1938年東京文理科大学教育学科を卒業し、戦後は東京教育大学で教鞭を執り、1977年に筑波大学を定年退官した井坂はその前年、人間学類の新一年生を対象とした「教育学概論」の講義を担当した。

受講生のひとりに私の将来の夫となる中西昌武がいた。中西はその授業をきっかけに井坂の研究室や自宅を頻繁に訪ねるようになり、井坂の薫陶に与り、数年後に私を妻に迎える時に井坂夫妻に媒酌人を依頼した。
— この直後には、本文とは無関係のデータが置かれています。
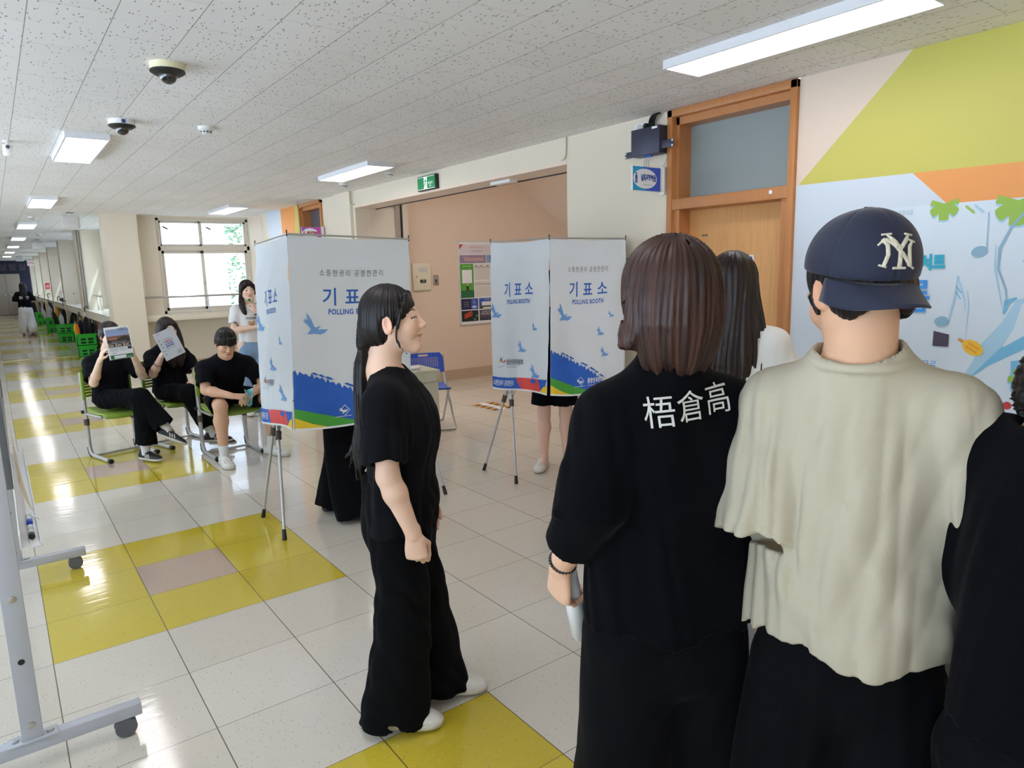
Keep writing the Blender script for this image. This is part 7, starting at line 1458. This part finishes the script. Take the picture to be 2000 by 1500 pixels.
# ---- seated person in black at the right edge ------
def hair_curly(t, T, R, s, hc):
    F = SDF(hc-.17, hc+.17, .0045); base_hair(F, T, R, s, infl=1.08); F.sub(ell(T((0,.120,-.050)), np.array((.068,.075,.088))*s, R), .008); F.sub(cone(T((0,-.07,-.125)), T((0,.02,-.11)), .055*s, .055*s), .01); W_ = waves(5,(90,90,90),.0045,6,True); F.disp(lambda P: W_(P)); to_obj('hair', [F.mesh()], HBLK, t, hair=strand(hc))
t = person(1.352,-3.041,(.87,-.50),'person in black with curly dark hair leaning over the desk at the right edge')
hc = np.array((-.03,.125,1.40)); R = rotm(.05,.45,0); s = 1.04; hm, T = head_mesh(hc, R, s, (0,.03,1.32), .0045, male=True)
la = arm_mesh((-.105,.0,1.30),(-.100,-.03,1.06),(-.20,.10,.87),.0055,1.05,dict(d=(-.5,.6,-.5),n=(0,-.3,-1),curl=[.5,.5,.55,.6],side=1,thumb=.3)); ra = arm_mesh((.125,.0,1.29),(.20,.11,1.04),(.12,.34,.88),.007,1.05,dict(d=(-.1,1,-.2),n=(0,-.2,-1),curl=.5,side=-1))
lg = [leg_mesh((.05+x*.06,-.03,.82),(.05+x*.07,.0,.46),(.05+x*.08,0,.09),.012,.85,(0,1,0)) for x in (-1,1)]
skin_obj(t, [hm, la, ra, torso_body(0,[((.05,-.03,.86),.09,.08),((.03,-.02,1.02),.09,.075),((0,.01,1.20),.10,.065),((0,.025,1.29),.055,.05)],(0,1,0)), *lg], hc, R, s, (222,176,148), male=True)
hair_curly(t, T, R, s, hc)
F = shirt_mesh(.006, [((.05,-.03,.84),.118,.112),((.045,-.025,.94),.118,.110),((.025,-.01,1.12),.124,.108),((.01,.005,1.25),.120,.094),((0,.023,1.320),.068,.065)],(0,.97,-.2),None,[((-.095,.0,1.285),(-.095,-.03,1.08),(-.185,.08,.895),.060,.046),((.118,.0,1.27),(.20,.10,1.06),(.13,.31,.895),.066,.046)],95,wr=.007,shr=.060,neck_r=.060)
F.add(cone((-.095,.0,1.285),(-.098,-.03,1.04),.060,.056),.03); F.add(cone((.118,.0,1.27),(.20,.11,1.03),.066,.06),.03)
to_obj('sweatshirt', [F.mesh()], FLEECE, t)
F = pants_mesh(.009, [((.05,-.03,.90),.10,.09),((.05,-.03,.82),.11,.10),((.05,-.03,.76),.112,.10)],(0,1,0),[[((.05+x*.065,-.03,.76),.072,.090),((.05+x*.07,-.0,.46),.070,.085),((.05+x*.075,0,.25),.072,.085),((.05+x*.08,0,.04),.074,.09)] for x in (-1,1)],96,wr=.006); to_obj('trousers', [F.mesh()], PANTB, t)
for x in (-1,1): U, So, L, up, f_ = shoe_meshes((.05+x*.08,.0,.085),(x*.1,1,0),.008,'sneaker',1.05); o = to_obj('shoe', [U], SHB, t); to_obj('sole', [So], SHSOLE, o)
比較文化学類だった私は井坂の授業は受けていなかったが、中西が下宿の壁に掲げていた色紙で井坂の名を知った。ほのぼのと微笑むような筆跡の縦書きで

「愛とは相手を育てること 井坂行男」

とあった。

引退間近の教育学者が若き弟子に伝えた魂のひとことが
「教育とは相手を愛すること」ではなく
「愛とは相手を育てること」。
その一つの事実が心に沁みた。

北陸大学2023年度後期におこなわれた杉森公一の「教育方法論」にオンライン聴講生として参加し、多くの事を学んだ。教育方法の理論の専門家としての杉森の深い見識および高等教育に携わる人々の支援者としての豊かな実践経験によるきめ細やかな指導から、学生を主語とした教育活動の原理と学習者を中心に置いたさまざまな教育方法について多くの新たな知識を習得し、参加したアクティブラーニングを通してスキルの向上を実感することができた。
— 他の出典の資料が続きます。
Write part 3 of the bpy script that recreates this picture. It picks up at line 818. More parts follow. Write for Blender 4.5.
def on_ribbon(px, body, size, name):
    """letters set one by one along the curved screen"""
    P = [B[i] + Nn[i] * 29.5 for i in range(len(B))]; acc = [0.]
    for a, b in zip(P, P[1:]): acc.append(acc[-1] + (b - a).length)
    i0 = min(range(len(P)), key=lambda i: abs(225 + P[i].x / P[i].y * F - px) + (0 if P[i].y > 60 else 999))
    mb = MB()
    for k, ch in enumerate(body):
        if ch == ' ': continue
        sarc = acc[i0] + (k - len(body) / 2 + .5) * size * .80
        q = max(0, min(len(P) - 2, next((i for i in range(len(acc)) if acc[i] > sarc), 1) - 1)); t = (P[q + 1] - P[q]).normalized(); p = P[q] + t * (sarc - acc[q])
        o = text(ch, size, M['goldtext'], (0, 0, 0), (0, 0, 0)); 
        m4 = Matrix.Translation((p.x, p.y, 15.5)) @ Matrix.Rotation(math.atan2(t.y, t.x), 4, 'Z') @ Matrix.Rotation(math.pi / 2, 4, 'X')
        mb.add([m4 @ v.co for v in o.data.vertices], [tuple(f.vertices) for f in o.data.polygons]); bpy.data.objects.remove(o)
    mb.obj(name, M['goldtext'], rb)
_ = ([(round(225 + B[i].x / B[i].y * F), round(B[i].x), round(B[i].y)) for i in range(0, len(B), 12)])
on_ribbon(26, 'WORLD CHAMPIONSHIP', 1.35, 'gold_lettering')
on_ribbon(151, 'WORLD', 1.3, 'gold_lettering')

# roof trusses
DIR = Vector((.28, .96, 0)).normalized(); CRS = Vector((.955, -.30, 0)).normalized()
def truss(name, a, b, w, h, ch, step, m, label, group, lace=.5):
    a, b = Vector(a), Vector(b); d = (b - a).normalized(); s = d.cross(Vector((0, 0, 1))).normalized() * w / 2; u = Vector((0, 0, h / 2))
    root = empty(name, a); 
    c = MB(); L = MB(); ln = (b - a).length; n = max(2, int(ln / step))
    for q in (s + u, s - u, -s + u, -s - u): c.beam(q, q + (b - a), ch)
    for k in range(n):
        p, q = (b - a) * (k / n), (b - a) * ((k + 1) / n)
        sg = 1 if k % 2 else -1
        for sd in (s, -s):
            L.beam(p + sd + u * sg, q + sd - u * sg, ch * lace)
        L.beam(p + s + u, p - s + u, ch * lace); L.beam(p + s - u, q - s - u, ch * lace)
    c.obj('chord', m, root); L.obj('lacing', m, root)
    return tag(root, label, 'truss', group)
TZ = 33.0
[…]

杉森が日本におけるこの分野での先駆者として研究を積み重ね、数々の理論を紹介し、地道に調査と実践を繰り返し、しっかりとしたエビデンスに裏打ちされた大学改革を主導してきたことが明白に可視化された授業であった。

杉森の授業をオンラインで聴講している期間に自分自身の約20年に及ぶ大学教育の経験を振り返りつつ意識の底から幾度となく浮かび上がってきたのが井坂行男の色紙を見た日の記憶だった。

なぜだろう、と改めて考えてみると、この授業のどの回の内容も自分の今の教育方法や自分が過去から今までに試してきたいろいろな教育方法のリフレクションにつながったからだと思う。テーマがまさに「リフレクション」だった最終回はもちろんのこと、それに至るまでの各回の講義やワークでその都度、自分の今までの授業や教育方法をふりかえらざるを得なかった。
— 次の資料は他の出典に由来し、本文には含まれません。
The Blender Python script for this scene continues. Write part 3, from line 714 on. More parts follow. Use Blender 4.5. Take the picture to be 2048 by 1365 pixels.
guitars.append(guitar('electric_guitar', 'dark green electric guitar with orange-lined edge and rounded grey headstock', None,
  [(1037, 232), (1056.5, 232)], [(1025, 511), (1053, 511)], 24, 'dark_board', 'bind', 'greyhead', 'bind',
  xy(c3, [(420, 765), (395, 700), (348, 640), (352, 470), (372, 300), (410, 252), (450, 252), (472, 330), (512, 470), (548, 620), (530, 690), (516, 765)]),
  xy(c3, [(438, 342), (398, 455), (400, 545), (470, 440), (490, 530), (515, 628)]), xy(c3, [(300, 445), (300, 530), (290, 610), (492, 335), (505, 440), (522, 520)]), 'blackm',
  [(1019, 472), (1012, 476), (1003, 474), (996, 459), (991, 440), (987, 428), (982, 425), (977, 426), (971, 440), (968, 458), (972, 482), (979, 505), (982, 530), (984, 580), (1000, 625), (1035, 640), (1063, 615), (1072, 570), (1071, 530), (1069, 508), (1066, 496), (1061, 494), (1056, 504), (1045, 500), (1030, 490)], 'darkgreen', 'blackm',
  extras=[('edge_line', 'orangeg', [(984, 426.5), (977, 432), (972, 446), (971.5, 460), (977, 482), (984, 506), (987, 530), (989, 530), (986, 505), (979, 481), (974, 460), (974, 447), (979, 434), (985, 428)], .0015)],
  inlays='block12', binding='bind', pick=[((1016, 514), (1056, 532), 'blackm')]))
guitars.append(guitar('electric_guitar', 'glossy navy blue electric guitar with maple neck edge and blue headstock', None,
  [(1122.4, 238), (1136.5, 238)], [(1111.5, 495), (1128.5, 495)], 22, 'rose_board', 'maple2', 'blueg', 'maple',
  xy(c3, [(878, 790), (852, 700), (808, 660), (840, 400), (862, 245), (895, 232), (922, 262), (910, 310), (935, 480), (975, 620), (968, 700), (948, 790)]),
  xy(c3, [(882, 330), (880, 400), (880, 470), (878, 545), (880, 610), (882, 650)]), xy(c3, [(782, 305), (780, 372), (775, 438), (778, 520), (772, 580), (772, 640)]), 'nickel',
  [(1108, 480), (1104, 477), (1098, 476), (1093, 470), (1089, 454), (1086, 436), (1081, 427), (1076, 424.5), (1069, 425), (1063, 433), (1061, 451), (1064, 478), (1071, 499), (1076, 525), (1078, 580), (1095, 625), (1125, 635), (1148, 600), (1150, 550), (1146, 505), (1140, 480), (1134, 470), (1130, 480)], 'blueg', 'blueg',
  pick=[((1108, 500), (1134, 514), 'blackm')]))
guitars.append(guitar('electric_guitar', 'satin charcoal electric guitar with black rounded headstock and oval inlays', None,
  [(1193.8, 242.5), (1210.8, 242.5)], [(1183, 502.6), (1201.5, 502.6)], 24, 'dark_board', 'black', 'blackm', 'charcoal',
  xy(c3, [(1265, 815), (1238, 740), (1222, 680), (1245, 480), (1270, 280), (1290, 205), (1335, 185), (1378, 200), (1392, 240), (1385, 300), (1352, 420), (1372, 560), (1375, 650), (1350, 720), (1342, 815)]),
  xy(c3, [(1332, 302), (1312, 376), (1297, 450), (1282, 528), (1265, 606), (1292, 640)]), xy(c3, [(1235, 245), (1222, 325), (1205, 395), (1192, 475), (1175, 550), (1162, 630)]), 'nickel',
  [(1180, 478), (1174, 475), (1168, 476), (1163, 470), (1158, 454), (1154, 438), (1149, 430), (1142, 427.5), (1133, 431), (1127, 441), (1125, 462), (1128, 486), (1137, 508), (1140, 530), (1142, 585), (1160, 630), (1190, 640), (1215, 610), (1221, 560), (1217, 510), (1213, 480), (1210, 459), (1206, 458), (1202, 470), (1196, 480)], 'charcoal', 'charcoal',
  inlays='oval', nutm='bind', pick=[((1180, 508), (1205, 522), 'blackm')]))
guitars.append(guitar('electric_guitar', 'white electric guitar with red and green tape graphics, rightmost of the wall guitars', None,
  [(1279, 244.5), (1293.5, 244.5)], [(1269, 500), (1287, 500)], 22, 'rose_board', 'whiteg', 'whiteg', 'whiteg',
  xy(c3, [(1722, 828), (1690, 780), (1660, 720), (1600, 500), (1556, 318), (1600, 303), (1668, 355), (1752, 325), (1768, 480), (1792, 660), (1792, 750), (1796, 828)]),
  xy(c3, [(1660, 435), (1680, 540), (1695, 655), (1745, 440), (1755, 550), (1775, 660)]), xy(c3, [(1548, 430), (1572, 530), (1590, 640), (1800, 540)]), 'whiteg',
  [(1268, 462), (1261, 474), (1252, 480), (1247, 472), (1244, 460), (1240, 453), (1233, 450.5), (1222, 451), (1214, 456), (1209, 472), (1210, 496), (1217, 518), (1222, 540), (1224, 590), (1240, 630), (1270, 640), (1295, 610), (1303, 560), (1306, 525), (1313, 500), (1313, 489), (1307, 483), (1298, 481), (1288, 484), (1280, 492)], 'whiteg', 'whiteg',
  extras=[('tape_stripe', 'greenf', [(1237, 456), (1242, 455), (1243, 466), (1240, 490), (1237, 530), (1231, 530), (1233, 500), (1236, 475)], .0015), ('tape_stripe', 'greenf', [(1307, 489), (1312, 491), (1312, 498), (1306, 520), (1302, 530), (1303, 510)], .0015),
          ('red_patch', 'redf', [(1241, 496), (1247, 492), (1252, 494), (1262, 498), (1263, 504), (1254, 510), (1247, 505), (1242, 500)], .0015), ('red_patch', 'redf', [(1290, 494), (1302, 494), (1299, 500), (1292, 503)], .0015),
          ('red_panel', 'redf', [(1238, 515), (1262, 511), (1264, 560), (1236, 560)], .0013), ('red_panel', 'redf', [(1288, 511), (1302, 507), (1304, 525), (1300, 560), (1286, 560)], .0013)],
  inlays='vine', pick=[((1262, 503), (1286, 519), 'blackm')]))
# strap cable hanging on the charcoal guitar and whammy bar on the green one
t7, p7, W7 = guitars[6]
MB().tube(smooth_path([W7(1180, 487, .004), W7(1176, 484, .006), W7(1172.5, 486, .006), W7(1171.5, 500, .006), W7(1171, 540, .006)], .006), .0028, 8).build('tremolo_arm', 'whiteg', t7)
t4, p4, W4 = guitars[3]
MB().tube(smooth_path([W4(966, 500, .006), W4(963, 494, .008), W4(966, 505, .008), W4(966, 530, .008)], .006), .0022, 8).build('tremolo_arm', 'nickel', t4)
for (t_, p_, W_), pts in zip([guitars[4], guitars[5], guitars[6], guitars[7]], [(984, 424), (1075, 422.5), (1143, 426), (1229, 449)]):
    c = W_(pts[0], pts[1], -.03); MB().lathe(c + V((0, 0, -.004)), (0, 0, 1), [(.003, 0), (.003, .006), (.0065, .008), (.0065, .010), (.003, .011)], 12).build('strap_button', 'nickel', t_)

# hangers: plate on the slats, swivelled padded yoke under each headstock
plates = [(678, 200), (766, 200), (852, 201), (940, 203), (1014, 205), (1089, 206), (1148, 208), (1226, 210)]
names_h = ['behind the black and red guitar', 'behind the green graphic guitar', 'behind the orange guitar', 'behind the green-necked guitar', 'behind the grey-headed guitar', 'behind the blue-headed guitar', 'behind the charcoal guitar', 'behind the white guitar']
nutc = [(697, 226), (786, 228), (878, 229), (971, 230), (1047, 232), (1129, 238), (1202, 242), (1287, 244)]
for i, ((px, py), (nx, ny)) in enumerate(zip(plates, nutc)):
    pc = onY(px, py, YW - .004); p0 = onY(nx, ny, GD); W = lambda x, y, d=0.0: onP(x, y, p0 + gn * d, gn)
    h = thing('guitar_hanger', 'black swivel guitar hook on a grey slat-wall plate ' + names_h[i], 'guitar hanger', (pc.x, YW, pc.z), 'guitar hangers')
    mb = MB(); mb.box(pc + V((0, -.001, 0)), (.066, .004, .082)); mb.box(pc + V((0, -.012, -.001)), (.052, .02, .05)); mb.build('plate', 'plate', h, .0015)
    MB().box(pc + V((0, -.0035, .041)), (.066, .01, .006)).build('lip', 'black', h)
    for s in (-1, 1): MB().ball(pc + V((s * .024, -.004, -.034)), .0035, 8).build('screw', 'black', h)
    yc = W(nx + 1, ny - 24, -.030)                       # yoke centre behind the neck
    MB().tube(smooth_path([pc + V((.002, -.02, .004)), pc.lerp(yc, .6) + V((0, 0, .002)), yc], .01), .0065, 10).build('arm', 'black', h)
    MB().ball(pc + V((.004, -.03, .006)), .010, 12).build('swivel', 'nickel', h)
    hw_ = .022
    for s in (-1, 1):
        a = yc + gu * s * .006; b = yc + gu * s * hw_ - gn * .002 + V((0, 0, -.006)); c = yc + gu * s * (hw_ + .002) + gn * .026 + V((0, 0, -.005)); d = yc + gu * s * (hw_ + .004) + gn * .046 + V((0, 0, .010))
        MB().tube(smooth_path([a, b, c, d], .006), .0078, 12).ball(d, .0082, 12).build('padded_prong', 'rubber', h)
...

第2回の授業設計の回から、いや、第1回のガイダンスさえも、自分にとっては自分の授業におけるガイダンスやオリエンテーションをふりかえる機会になっていた。

最終レポートの課題には「教育に対する抱負」を書くことという指示もあったのだが、もう残り少ない教育者人生となった私は、

「自分は今までどのような抱負を抱きながら教育をしてきたのだろう」
と振り返っている。

多くの葛藤と失敗と反省を重ねながら試行錯誤と修正改良を繰り返してここまで来たが、「愛とは相手を育てること」の「相手」には「自分自身」も含まれていたことに思い至り、深い感謝の念をおぼえている。

井坂が中西に色紙を書いて与えた年齢に近づいた今、あと数年の教育活動の中でひとりひとりの成長と自立を願いつつ学生たちを育てたい。

*本稿は、文中に紹介した杉森公一の教育方法論に提出した最終レポートに加筆修正したものである。